Considered one of the most prolific 20th century writers, Gabriel García Márquez’s death sparked commentary from complimentary to critical. Yet, the only thing that truly matters is that he is remembered for his writings on love, loss and the bleak reality of solitude. García Márquez was a literary voice for Latin America, and in one hundred years his words will still hold weight. The ones that appeared on the page, the ones that existed between the lines and the ones that might never see the light of day because García Márquez deserves your attention and your shelf space.

One Hundred Years of Solitude 

I read this novel senior year of high school. I thought it would take one hundred years to finish — and it almost did. Kidding. Following seven generations of the Buendia family, the novel explores the inevitable repetition of history and broken promises. The most important thing to know about this book, and García Márquez in general, is that you might take 10 different detours, but the destination is always satisfying.
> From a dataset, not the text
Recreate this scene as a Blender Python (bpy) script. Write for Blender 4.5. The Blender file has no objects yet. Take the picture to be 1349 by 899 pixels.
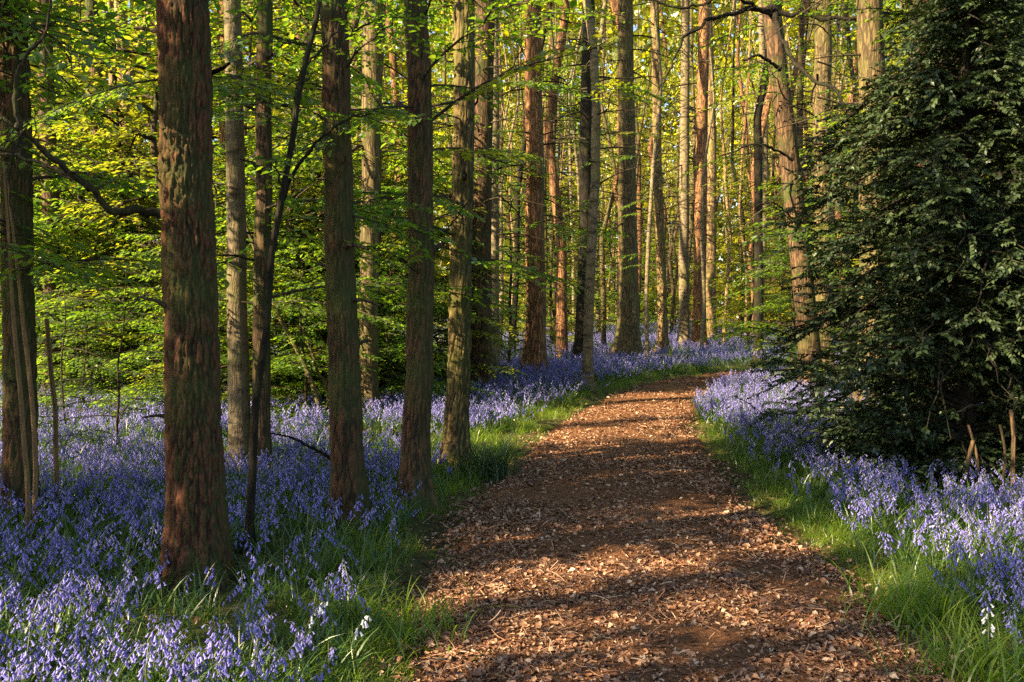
import bpy, math, random
import numpy as np
from mathutils import Vector, Matrix

random.seed(7)
RNG = np.random.default_rng(11)
S = bpy.context.scene
COL = S.collection

# ------------------------------------------------------------------ camera, sky, sun, exposure
EYE = 1.6
FPX = 1312.0                     # focal length in photograph pixels (1349 wide)
PITCH = math.radians(2.16)
cam_d = bpy.data.cameras.new("camera")
cam = bpy.data.objects.new("camera", cam_d)
COL.objects.link(cam)
cam.location = (0, 0, EYE)
cam.rotation_euler = (math.radians(90) - PITCH, 0, 0)
cam_d.sensor_width = 36
cam_d.lens = 36 * FPX / 1349
cam_d.clip_start = 0.05
cam_d.clip_end = 1500
S.camera = cam

SUN_AZ = math.radians(29)        # how far behind the camera's left shoulder the sun stands
SUN_EL = math.radians(31)
world = bpy.data.worlds.new("World")
S.world = world
world.use_nodes = True
wn = world.node_tree.nodes
wl = world.node_tree.links
bg = wn["Background"]
sky = wn.new("ShaderNodeTexSky")
sky.sky_type = 'NISHITA'
sky.sun_disc = False
sky.sun_elevation = SUN_EL
bg.inputs["Strength"].default_value = 0.065
wl.new(sky.outputs["Color"], bg.inputs["Color"])
sun_dir = Vector((-math.cos(SUN_AZ) * math.cos(SUN_EL), -math.sin(SUN_AZ) * math.cos(SUN_EL), math.sin(SUN_EL)))   # towards the sun
sky.sun_rotation = math.atan2(sun_dir.x, sun_dir.y)
sl = bpy.data.lights.new("sun", 'SUN')
sl.energy = 5.0
sl.angle = math.radians(0.5)
sl.color = (1.0, 0.80, 0.50)
so = bpy.data.objects.new("sun", sl)
COL.objects.link(so)
so.rotation_euler = sun_dir.to_track_quat('Z', 'Y').to_euler()
S.view_settings.view_transform = 'Standard'
S.view_settings.look = 'None'
S.view_settings.exposure = 2.25
S.view_settings.gamma = 1.0
S.cycles.use_denoising = False
S.cycles.max_bounces = 6
S.cycles.diffuse_bounces = 4
S.cycles.glossy_bounces = 2
S.cycles.transmission_bounces = 4
S.cycles.caustics_reflective = False
S.cycles.caustics_refractive = False
S.cycles.sample_clamp_indirect = 6

# ------------------------------------------------------------------ picture <-> place
FW = Vector((0, math.cos(PITCH), -math.sin(PITCH)))
UP = Vector((0, math.sin(PITCH), math.cos(PITCH)))


def ray(u, v):
    return FW + Vector((1, 0, 0)) * ((u - 674.5) / FPX) - UP * ((v - 449.5) / FPX)


def at(u, v, y):
    """the point seen at photograph pixel (u, v) that lies y metres ahead"""
    d = ray(u, v)
    return Vector((0, 0, EYE)) + d * (y / d.y)


def ground_at(u, v):
    d = ray(u, v)
    return Vector((0, 0, EYE)) + d * (-EYE / d.z)


# ------------------------------------------------------------------ numpy noise
def _h(ix, iy, iz, k):
    n = (ix.astype(np.int64) * 73856093) ^ (iy.astype(np.int64) * 19349663) ^ (iz.astype(np.int64) * 83492791) ^ (k * 2654435761)
    n = (n ^ (n >> 13)) * 1274126177 & 0xFFFFFFFF
    n = ((n ^ (n >> 16)) * 2246822519) & 0xFFFFFFFF
    return ((n ^ (n >> 15)) & 0xFFFFFF) / float(0xFFFFFF)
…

Chronicle of a Death Foretold

Here, García Márquez proves that one can have all the proof and still be baffled by murder. Recounting the story of one man’s death that an entire town knew would happen, the novella challenges the inaction of the town bystanders as much as it does the actual murderers. One of his more succinct pieces of writing, it’s a good read for García Márquez beginners.

The Autumn of the Patriarch

If you’re a fan of Virginia Woolf length sentences, I recommend this book. Spoiler alert, it is probably one of García Márquez’s most challenging works to get through. The line between good and bad is blurred to the point of invisibility as last days of a dying dictator  are recounted. I suggest reading it once, twice and maybe if you’re not completely over it, a third time.